In reality there is nothing in the universe which is completely perfect or completely still; it is only in the minds of men that such concepts exist. [Alan W. Watts]

I find the concept of perfection fascinating—that there is an interplay between what is, and what we strive for, and how we blind ourselves to the perfection of the present by placing a close-up image of something that exists only in our minds—to be defined as ‘perfect’.

The Perfection of Imperfection

The Japanese Taoist term wabi-sabi is sometimes used to define this—a reaction to lavishness, ornamentation and materialism, there is art of finding beauty in imperfection and in what comes out of time and loneliness.

Yes. Time and loneliness. And the characters have a longer history—wabi 侘 is reported to mean 'despondence', and sabi 寂 'loneliness' or 'solitude'.

This isn’t just about the broken pot, the admiration for age, the wonder at decades or millennia of use, and the honouring of ancient craftsmanship, there is a feeling to the idea, not just a form.

It isn’t about seeing beauty in simplicity or imperfection, it’s knowing that beauty and perfection only exist in the fabricated constructs of our minds, taking form in language and fashion and the constructs of human hands, but that is the act of construction that is where the feeling comes from, not the physical representation.

Expression not Appearance

If Alan Watts is right and noting is completely perfect or completely still, then the very activity of creating something as fixed (so that we can judge it), whether in the present, past or future is nothing more than taking a snapshot of a star. And we can see this if we look at the changing form of the material in front of us—we construct the experience by seeing, not by defining what is physically in front of us.

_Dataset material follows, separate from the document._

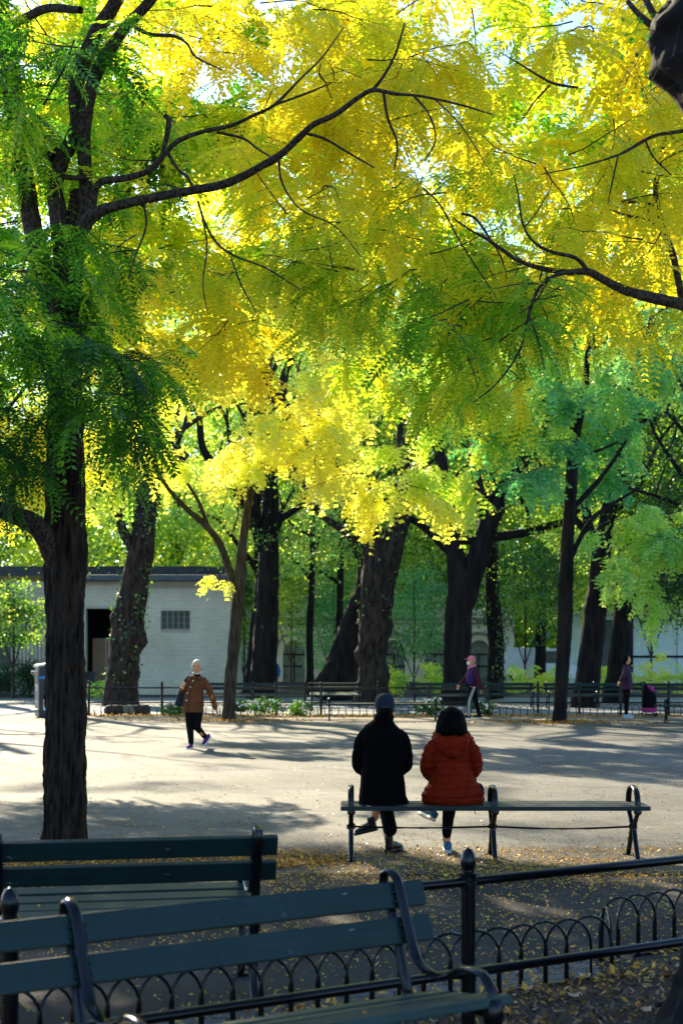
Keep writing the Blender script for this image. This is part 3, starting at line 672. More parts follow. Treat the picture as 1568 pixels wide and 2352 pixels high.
# ---------------------------------------------------------------- neighbour behind T1 on the left, added to shade its trunk, partly in view
T3 = thing('honey_locust', 'leafy locust added beyond the left edge of the picture, its green crown put there to shade the big trunk', 'tree', (-8.2, 24.0, 0))
tubes_mesh('trunk', [[(0, 0, -.1, .3), (0, 0, .4, .21), (.05, 0, 3, .19), (.1, .1, 6, .16), (.3, 0, 8, .12), (.9, 0, 10, .06), (1.2, .1, 11.5, .02)], [(.05, 0, 5, .1), (.9, -.5, 7, .08), (1.7, -1, 8.5, .04)], [(.05, 0, 5.5, .1), (-1, .4, 7.5, .08), (-2, .5, 9, .03)]], BARK, T3, nseg=20, step=.12, furrow=.12)
lf = []
st = np.stack([rng.normal(-7.4, 1.3, 190), rng.normal(23, 1.2, 190), rng.uniform(6.2, 11.5, 190)], 1)
lf.append(relq(foliage(st, rdirs(190), 1.1, FR_FAR, 1.0, rng.uniform(.3, .85, 190), spray=(9, .42), twig_r=.005), T3)); add(lf, T3, 16, (-140, 105), (850, 1120), (20, 23), 1.0, FR_MID, 1.3, 0, None, .2, (.85, 1.0), spray=(8, .42)); crown_parts(T3, lf, LEAF)

# ---------------------------------------------------------------- burled trunk at the right edge, close by
RD = 5.95
RT = thing('burled_tree', 'dark rough trunk at the right edge with a big round burl high up', 'tree', (GX(1760, RD), RD, 0))
rp = [ppath([(1748, 2480, 600), (1752, 2400, 480), (1760, 2300, 400), (1768, 2200, 370), (1775, 1900, 340), (1780, 1500, 325), (1782, 1100, 315), (1780, 700, 315), (1774, 400, 335), (1764, 100, 350), (1750, -300, 330), (1740, -900, 300), (1745, -1700, 230), (1750, -2600, 120)], RD)]
bc = W(1602, 95, RD); o = np.array(RT.location)
tubes_mesh('trunk', rel(rp, RT), BARK_D, RT, nseg=96, step=.03, rough=.05, ns=.25, furrow=.15, bumps=[(bc[0] - o[0], bc[1] - o[1] - .02, bc[2] - o[2], .34, .52)])
lf = []
n = 500; pxy = np.stack([rng.uniform(1400, 1560, n), np.zeros(n), rng.uniform(5.55, 6.1, n)], 1); pxy[:, 1] = rng.uniform(20, 240, n)
P = np.stack([(pxy[:, 0] - 784) * pxy[:, 2] / F, pxy[:, 2], EYE - (pxy[:, 1] - HZ) * pxy[:, 2] / F], 1); kp = rng.random(n) < np.clip((pxy[:, 0] - 1390) / 120, .08, 1) * .35 * (pxy[:, 0] < 1500); P = P[kp]
iv = np.array([[[0, 0, 0], [.012, .011, 0], [.028, 0, -.004], [.012, -.011, 0]]])
Vq, tq = place_fronds([iv], P, rng.normal(0, 1, P.shape) + [-.5, 0, -.6], rng.uniform(.6, 1.1, len(P)), rng.uniform(.0, .3, len(P)))
stt = region(26, (1400, 1570), (20, 240), (5.7, 6.1)); enn = stt + rng.normal(0, .09, stt.shape) + [.12, 0, .03]
quads_mesh('ivy', Vq - o, tq, LEAF, RT)
tubes_mesh('ivy_stems', rel([ppath([(1440, 0, 12), (1460, 25, 14), (1500, 60, 20), (1560, 90, 26)], 6.1), ppath([(1470, -30, 16), (1500, 30, 18), (1540, 80, 22)], 6.15)] + [[tuple(a) + (.0016,), tuple((a + b_) / 2 + [0, 0, .01]) + (.0014,), tuple(b_) + (.0012,)] for a, b_ in zip(stt, enn)], RT), TWIG, RT, nseg=6, step=.03)
lf = []; st = np.stack([rng.normal(2.2, 2.0, 90), rng.normal(7.5, 2.2, 90), rng.uniform(7.6, 11, 90)], 1)
lf.append(relq(foliage(st, rdirs(90), 1.1, FR_FAR, 1.2, rng.uniform(.2, .7, 90), spray=(8, .45), twig_r=.006), RT)); crown_parts(RT, lf, ELM)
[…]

I have a Dalmatian dog, who has spots—of course he does! At certain angles, in certain pictures, I can see shapes in his spots — usually hearts, and, not just me…

 
Image created with love by the Heartworker

Image created with love by the Heartworker

 

…a friend painted him and told me she loved his heart. I laughed, I see it too, but I know it doesn't literally exist, it’s shape-shifting magic, something that (looks as if it) draws our eye to love.

And what’s beautiful about that is we can appreciate the expression of what is, and then we can pause, without fixing that expression in anything other than the moment we experience it, and without questioning it. We can feel what it is to experience the heart on his shoulder, but the experience comes from what our own awareness, it’s our love, our heart, not what is painted in literal black and white on the screen in front of us.

Fleeting, and Elusive, and Yet Ever-Present

To accept what is, is to accept our humanity, without the need to strive for a higher meaning, or placing ourselves or others in a register of winners and losers.

If nothing is ever completely perfect, or completely still then nothing is ever complete. The world, and all of us, are in perpetual motion. To take a picture, or write a poem, or create something like the 200-year old cupboard I am looking at right now in my kitchen, is to capture a moment in time, but it does not capture a life, or define anything at all.

Yes we can place form and structure, we can create norms and rules, and put our creations into them; we can even draw a line and say something’s ‘complete’.

Here is the the strategy.
I finished my essay.
I love my antique kitchen furniture.

If we have more, or less time, more or less attention, then what is created is different. It’s more, or less, it isn’t better or worse.

I remember meeting a local abstract artist last year and spending time in conversation with him about his process. “How do you know it’s finished”, I asked him as he talked about one of his paintings.

The painting tells me,

he replied.

And I could tell that he really heard what was being communicated from the canvas in front of him. He did not stress whether it was really finished, whether a small mark here or there would make it better, or worse. He was in total acceptance of the art being what it was, rather than what his changing opinions might make it mean.

In the moment, it was complete, and that was enough.

And, if we cannot capture anything beyond the moment, isn’t it better to appreciate what is, rather than judge what is not?